Dunbar on Episode 3 of Roots: “I Decided to Live” @ProcessHistory“

Erica Armstrong Dunbar writes:

“She [Kizzy] gives birth to Lea’s son, and her inability to embrace her newborn child demonstrates the deeply complicated feelings surrounding motherhood within slavery. She contemplates both infanticide and suicide after her newborn’s arrival, but remembers her duty to family and the strength of her father. Kizzy will later tell her son, nicknamed Chicken George, that in that moment she made a conscious decision. As she tells him, “I decided to live.”

 

“Like millions of enslaved women, Kizzy submits to repeated sexual violence in order to keep her owner content. She does this to keep her son safe from angry reprisals, but makes certain that she will never bear another child by her captor: she consumes herbs and roots to prevent pregnancy.

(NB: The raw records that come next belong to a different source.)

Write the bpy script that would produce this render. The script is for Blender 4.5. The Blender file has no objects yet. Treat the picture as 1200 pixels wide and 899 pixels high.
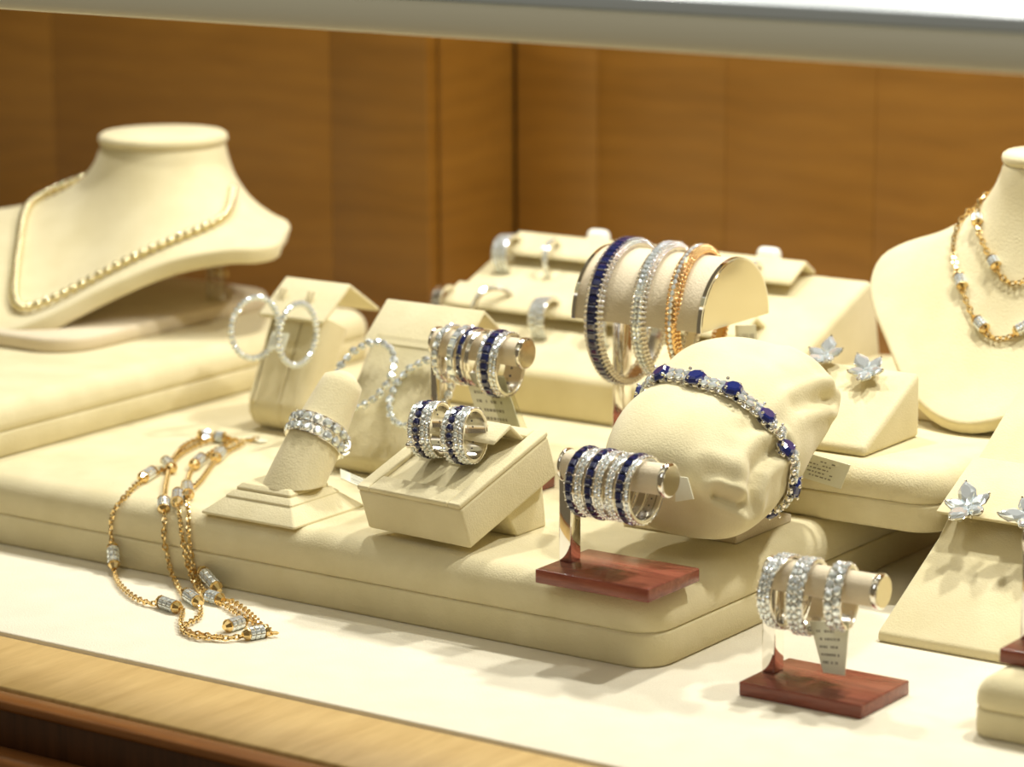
import bpy, bmesh, math, random
from mathutils import Vector as V, Matrix
random.seed(7)
S = bpy.context.scene
COL = S.collection
PI = math.pi

# ------------------------------------------------------------------ camera
cd = bpy.data.cameras.new('camera'); cam = bpy.data.objects.new('camera', cd); COL.objects.link(cam)
r0, r1, r2 = V((0.8186, 0.1142, -0.5629)), V((0.5744, -0.1714, 0.8004)), V((-0.0051, -0.9785, -0.206))
cam.matrix_world = Matrix(((r0[0], -r0[1], -r0[2], 0.5192), (r1[0], -r1[1], -r1[2], -0.7337),
                           (r2[0], -r2[1], -r2[2], 0.3), (0, 0, 0, 1)))
cd.sensor_width = 36; cd.lens = 109.32; cd.clip_start = .05; cd.clip_end = 20
cd.dof.use_dof = True; cd.dof.focus_distance = 1.06; cd.dof.aperture_fstop = 11.0
S.camera = cam

# ------------------------------------------------------------------ world, lights, exposure
w = bpy.data.worlds.new('shop'); S.world = w; w.use_nodes = True
w.node_tree.nodes['Background'].inputs[0].default_value = (1.0, .80, .48, 1)
w.node_tree.nodes['Background'].inputs[1].default_value = .14
def area(loc, target, size, power, color, sy=None):
    l = bpy.data.lights.new('display_or_fill_light', 'AREA'); l.energy = power; l.color = color
    l.shape = 'RECTANGLE' if sy else 'DISK'; l.size = size
    if sy: l.size_y = sy
    o = bpy.data.objects.new('display_or_fill_light', l); COL.objects.link(o); o.location = loc
    o.rotation_euler = (V(target) - V(loc)).to_track_quat('-Z', 'Y').to_euler()
    return o
WARM = (1.0, .99, .93)
area((.02, .36, .53), (.01, .12, 0), .035, 1.75, WARM)
area((-.22, .34, .53), (-.20, .12, 0), .035, 1.6, WARM)
area((-.46, .28, .53), (-.38, .18, 0), .035, 1.05, WARM)
area((.20, .28, .53), (.15, .06, 0), .035, 1.8, WARM)
area((-.05, .035, .205), (-.06, .12, 0), .8, .05, WARM, .02)
area((.1, -.9, .9), (0, 0, .2), .5, 2.0, (.93, .97, 1.0))  # added shop-side fill lamp, out of view, to brighten the rail front
S.view_settings.view_transform = 'Standard'; S.view_settings.look = 'None'
S.view_settings.gamma = 1; S.view_settings.use_curve_mapping = False
S.view_settings.exposure = 0.10

# ------------------------------------------------------------------ materials
def mat(name, col, rough=.5, metal=0, **k):
    m = bpy.data.materials.new(name); m.use_nodes = True
    b = m.node_tree.nodes['Principled BSDF']
    b.inputs['Base Color'].default_value = (*col, 1); b.inputs['Roughness'].default_value = rough
    b.inputs['Metallic'].default_value = metal
    for kk, v in k.items(): b.inputs[kk.replace('_', ' ')].default_value = v
    return m
def nz(m, scale, detail=4, vec=None, dist=0):
    n = m.node_tree.nodes.new('ShaderNodeTexNoise'); n.inputs['Scale'].default_value = scale
    n.inputs['Detail'].default_value = detail; n.inputs['Distortion'].default_value = dist
    if vec: m.node_tree.links.new(vec, n.inputs['Vector'])
    return n
def objvec(m, sc=(1, 1, 1)):
    t = m.node_tree.nodes.new('ShaderNodeTexCoord'); mp = m.node_tree.nodes.new('ShaderNodeMapping')
    mp.inputs['Scale'].default_value = sc; m.node_tree.links.new(t.outputs['Object'], mp.inputs['Vector'])
    return mp.outputs['Vector']
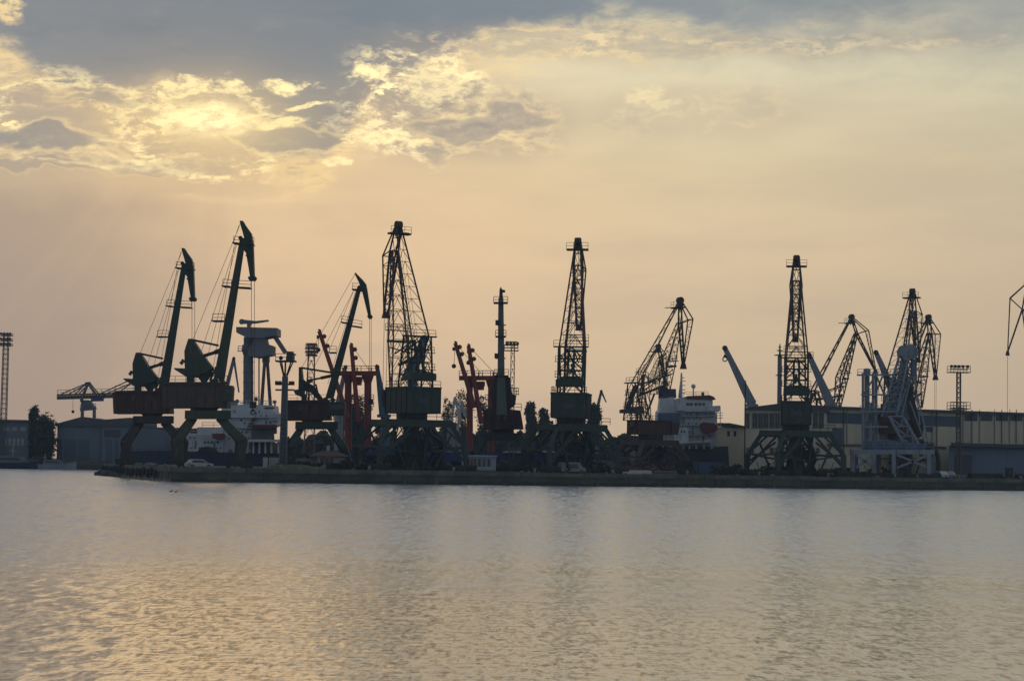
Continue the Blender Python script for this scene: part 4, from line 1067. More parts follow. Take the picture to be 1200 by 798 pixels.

The presence of family, in particular children, kept millions of enslaved women from attempted escape. In an earlier episode, Belle, Kunta Kinte’s wife, reminds her husband of the difficulties of escaping slavery with children in tow. A baby’s crying and need for comfort and food would too easily expose a runaway family. Toddlers’ little legs and feet could not keep up the rapid pace needed for a successful escape. So Kizzy’s son and grandchildren keep her from leaving the Lea farm. When she meets and falls in love with a free Black man, capable of purchasing her freedom, she refuses his offer. Kizzy explains that even if she were free, she would “die every day,” knowing that her family remained enslaved. So she makes the ultimate sacrifice for her family and rejects the possibility of life as a free woman in order to remain with her loved ones. This decision will haunt her, but positions her to help care for her grandchildren in their greatest hour of need: after the sale of her son, Chicken George…”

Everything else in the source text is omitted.